Limits to Growth Under Extractive Institutions: Aiding Imitation, Hampering Innovation

Last time, we introduced Acemoglu and Robinson’s framework for discussing examining institutional development. This week, I want to focus more on a subset of that framework devoted to growth under extractive institutions. We posited that there are two kinds of political and economic institutions: extractive and inclusive, and that inclusive institutions are the variety that best serve long term, sustainable development. I concluded that China has a combination of extractive and inclusive economic institutions, similar to that of South Korea’s growth under military rule by virtue of the export led growth strategy and technology imitation. But progress under said strategy with extractive institutions is not sustainable in the long run due to its inherent imbalances and hampering of necessary technological innovation.

            The story of South Korea’s growth provides an eerily similar, though far from perfectly identical, precursor to that of China’s economic trajectory. General Park Chung-Hee’s government got behind several successful firms by throwing government subsidies and easy credit to fuel their export led growth strategy. Interest rates on loans to export manufacturing firms decreased through out the 1960s from 8% in 1963 to 6% in 1967. These loans were given for various aspects of such firms from factory conversion, raw material imports, and shipping costs.[1] These and further efforts at liberalization encouraged exports to grow by more than 170 times from 1961 to 1972. Through out this period, exports accounted for 20% of the economic growth of South Korea. However it wasn’t long after this initial period of growth that the South Korean economy showed signs of slowing due to the prevailing extractive political institutions and inability of the export led growth strategy to foster technological innovation. After the transition to democratic government in 1987, South Korea’s economy took on more characteristics of imitation led growth rather than just relying on exports through the 1990s. Largely leveraging its close relationship with the US, South Korean companies embarked on ambitions foreign direct investment and technology transfer arrangements in order to speed up its technological catch up.

As shown in “Economic Growth” the cost of copying technology increases as the technological gap between the innovator and imitator countries narrows. South Korean companies had a larger incentive to innovate as the technology level grew closer to the US’. Since both countries were both relatively high capital level countries, capital-biased technological change alone wouldn’t provide an adequate barrier between technology transfer. Thus South Korea’s initial forays into technological imitation were necessary while under extractive institutions, but changes to more inclusive institutions were necessary for more sustainable growth to form.

            One of the barriers to technological innovation in a country with extractive institutions is the necessity to sacrifice present output for future productivity gains. The CCP’s claim to legitimacy largely rests on maintaining the current high levels of growth in the Chinese economy, so sacrificing present output for future productivity would potentially endanger that legitimacy. Therefore, current growth in China is largely based on existing technology that is either imitated or procured through foreign technology exchange agreements. As seen in the case of South Korea, such agreements and imitation have their limits once the technology gap between the imitator country and innovator country narrows enough. China’s favorable export financing policies for its large MNCs, many of which are partially or wholly state owned, provide a telling parallel to South Korea in the 1970s. Acemoglu and Robinson argue that this mix of extractive political institutions with inclusive economic institutions can’t provide a sustained level of growth due to the discouraging of creative destruction as well the lack of technological innovation. This stagnation in technological innovation leads to limits on productivity growth that hampers the sustainability of growth under extractive institutions.

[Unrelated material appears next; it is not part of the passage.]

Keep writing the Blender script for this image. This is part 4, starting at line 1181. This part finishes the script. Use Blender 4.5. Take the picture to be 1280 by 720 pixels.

            I chose the photo depicting the building of the Great Wall because of discussions that took place in my Mandarin and China’s Role in the Greater Political Economy this week that I felt related to the growth experienced under extractive institutions. The first emperor of China, Qin Shihuang, decided to expand the original city walls of several cities around Beijing in order to fend off Mongolian invasions from the north. In order to accomplish this massive project, he oversaw the forcible relocation of over 300,000 men to work on the wall through out his reign. Tens of thousands died from exhaustion working on the wall. When they died, the perished workers became part of the wall, as construction would continue on top of their corpses burying them underneath. This practice of forcibly moving workers to add to the wall occurred in each successive dynasty that made such additions. While the earliest constructions involved a wall made from earth, the conversion to brick and mortar wasn’t exactly a technological revolution. The wall itself kept growing, increasingly more areas of China were protected from Northern invasion, but the bodies below kept piling up under all of those stones. Building the Great Wall is a very apt example of growth under extractive institutions. Successive Chinese dynasties would benefit from its construction and the protection it offered, but the extractive institutions that encouraged building the Great Wall also limited the growth in productivity through hampering technological innovation.